In Goa, Barbra used to hear conversations of older people, and picked up Konkani from them. “I’m able to converse in the language and sing songs, but cannot read or write it. One of the Konkani devotional songs for the Church she still remembers is “My love, my love don’t be afraid, I’m not going to leave you.”

Barbara obtained her primary education from St Vianney’s School and high school education from St Joseph Convent for Girls in Karachi. She recounts the system of education at school was based on old-fashioned disciplinarian practices. “They would use the cane if you didn’t study, but it was accepted. The handwriting had to be perfect. You had to be on time and regular. Whatever our teachers said was accepted. Our parents would not take up for us, they would take up for the teachers,” she says.

The St. Lawrence Church.

English, Religion, Geography, Art were curricular subjects she enjoyed whereas Needlework, Sports, Debates and Music lessons were regular co-curricular activities. She borrowed books from her high school library. “The British Council library was at a small distance from school but we didn’t need to go there because the school library had ample number of good books.”

At home, DAWN, Morning News and Evening Star were widely read newspapers. Barbara says her father was an avid reader. Barbara took piano lessons, participated and won in debating competitions. She remembers her father’s help with academics had a major influence on maintaining good grades in school. “He was a strong believer in our education. He would help us with homework and trained me to be a good debater,” she says.

Mr. Mobad, a Zoroastrian gentleman living close to their school used to arrange movie nights for students of Catholic families at the Paradise House Cinema in Karachi. Some of the films she remembers seeing at the cinema are Heaven Knows Mr. Aniston, The Bells of St Mary, Joan of Arc and the Ten Commandments.

At the time of Partition, she had just been promoted to 6th grade, and had started studying History. Barbara recounts that period as ‘the takeover’. “We got these new history books in our class with simplified biographies of Mohammad Ali Jinnah, Jawaharlal Nehru and Gandhi. There was a whole lot written about independence in the book but it was too much for us to grasp, because these leaders had just taken over. I was eight years old. Independence was a big word for me. I grasped some meaning of it when I saw a big procession of Muslims on [Victorian] carries wearing big garlands. Then there was the takeover in Karachi. The British were lined up and handing over administrative affairs to the Pakistanis. Then I saw the coins coming out with the Pakistani flag on them. Before those, we used to have portraits of King George the VI on the coins. I grasped through it all.

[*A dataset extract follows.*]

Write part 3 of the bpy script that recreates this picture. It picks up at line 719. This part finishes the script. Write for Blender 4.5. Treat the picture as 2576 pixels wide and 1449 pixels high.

But I could feel a certain amount of fear, and a certain amount of nostalgia, and a certain amount of people missing something, because they were happy with the British,” she recounts. “I didn’t experience much of the British rule but got feedback very vaguely, and I took it in.”

After Jinnah’s demise in 1948, Barbara witnessed the procession of his burial in Karachi, from her school. She also remembers the assassination of Liaquat Ali Khan the following year, became sensational news at her school and a holiday was declared at the school the next day. “That was very sad.”

After Partition, her mother’s house in Goa was converted into St Xavier School. “It was handed over to Church authorities by one of my uncles, when my mother was no longer living there. I went to see it once. It’s a grand building now but the school administration still calls it Mrs. D’Souza’s house.” In 1973, her entire family migrated to Canada and lives there nowadays.

In 1961, Barbara joined the St Joseph Convent as Sister. “In those days, it was considered a privilege amongst Goan Christian families to have one or two members become a priest or a nun. Nowadays there is so much of materialism that families are not very happy to part with their children, for religion, because it is a kind of permanent separation from them. I saw my parents for 12 years after joining the Church ministry, and then they left for good.”

Her mother passed away in 1992, and her father passed away in 1997.

Barbara also saw the Queen of England taking a walk by herself in Karachi in 1961, during her visit to Pakistan, with General Ayub Khan. “She was just passing down the road in Karachi alone and I caught a glimpse of her, and waved at her. She waved back at me.

”Her final message to everyone is: Be happy, think positively, and take things in your stride, remembering what you have learnt by way of values, spiritually and culturally.”